Materials optimization involves CPU-intensive tasks that can take seconds to minutes per iteration:

  • Surrogate training: Training an MLP on hundreds to thousands of data points (1-30 seconds depending on architecture and dataset size).
  • CMA-ES optimization: Running hundreds of generations to optimize the acquisition function (1-10 seconds).
  • Evaluation: Running physics models or external simulations (seconds to hours).

Running these in the API request-response cycle would cause timeouts.

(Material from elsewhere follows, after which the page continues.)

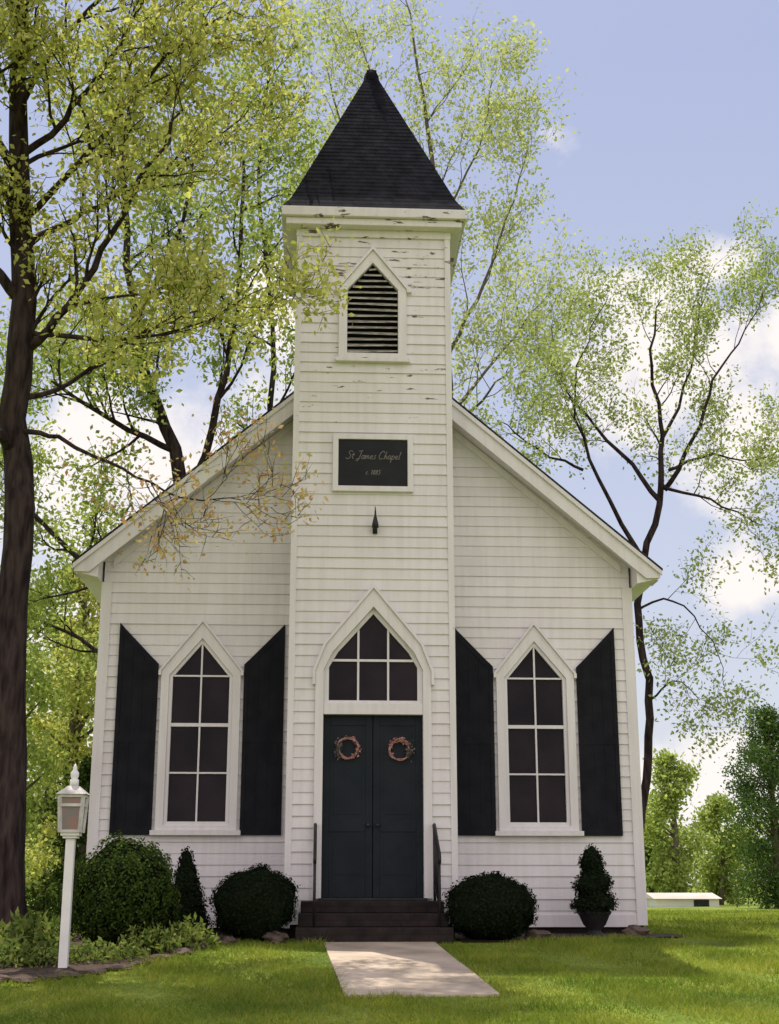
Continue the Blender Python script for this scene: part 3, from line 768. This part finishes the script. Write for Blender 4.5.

Celery offloads them to dedicated worker processes.

Task Flow

API Server                    Redis                     Celery Worker
    │                           │                           │
    │  POST /campaigns/run      │                           │
    │──────────────────────────>│                           │
    │  task_id = "abc-123"      │                           │
    │<──────────────────────────│                           │
    │                           │  pick up task             │
    │                           │──────────────────────────>│
    │                           │                           │ Train surrogate
    │                           │  publish progress event   │
    │                           │<──────────────────────────│
    │  WebSocket push to client │                           │
    │<──────────────────────────│                           │
    │                           │                           │ Run CMA-ES
    │                           │  publish progress event   │
    │                           │<──────────────────────────│
    │  WebSocket push to client │                           │
    │<──────────────────────────│                           │
    │                           │  task complete            │
    │                           │<──────────────────────────│

Configuration

Worker configuration in your .env or Celery config:

python
# celery_config.py
broker_url = "redis://localhost:6379/0"
result_backend = "redis://localhost:6379/1"
task_serializer = "json"
result_serializer = "json"
accept_content = ["json"]
task_time_limit = 3600        # Hard limit: 1 hour per task
task_soft_time_limit = 3000   # Soft limit: 50 minutes (raises exception)
worker_prefetch_multiplier = 1  # One task at a time per worker process
worker_concurrency = 4         # 4 parallel worker processes

Running Workers

bash
# Single worker with 4 processes
celery -A materia.tasks worker --loglevel=info --concurrency=4

# GPU worker for surrogate training (single process, GPU-bound)
celery -A materia.tasks worker --loglevel=info --concurrency=1 \
  --queues=gpu_training -n gpu-worker@%h

# Priority queues
celery -A materia.tasks worker --loglevel=info \
  --queues=high_priority,default,low_priority

Task Types

| Task | Queue | Typical Duration | Priority | |———|———-|————————-|—————| | train_surrogate | default (or gpu_training) | 1-30s | High | | run_cmaes_optimization | default | 1-10s | High | | evaluate_candidates | default | 0.1s - 1h | Medium | | compute_pareto_front | default | 0.1-5s | Low | | export_results | low_priority | 1-60s | Low | | cleanup_old_checkpoints | low_priority | 1-10s | Low |

Monitoring

Use Flower for a web-based Celery monitoring dashboard:

bash
pip install flower
celery -A materia.tasks flower --port=5555

This provides real-time visibility into task queues, worker status, task history, and performance metrics at http://localhost:5555.

Scaling Workers

Add more workers to handle higher campaign throughput:

bash
# Run 3 worker instances
docker compose up -d --scale worker=3

Each worker independently pulls tasks from Redis, so scaling is straightforward. The only shared state is the PostgreSQL database.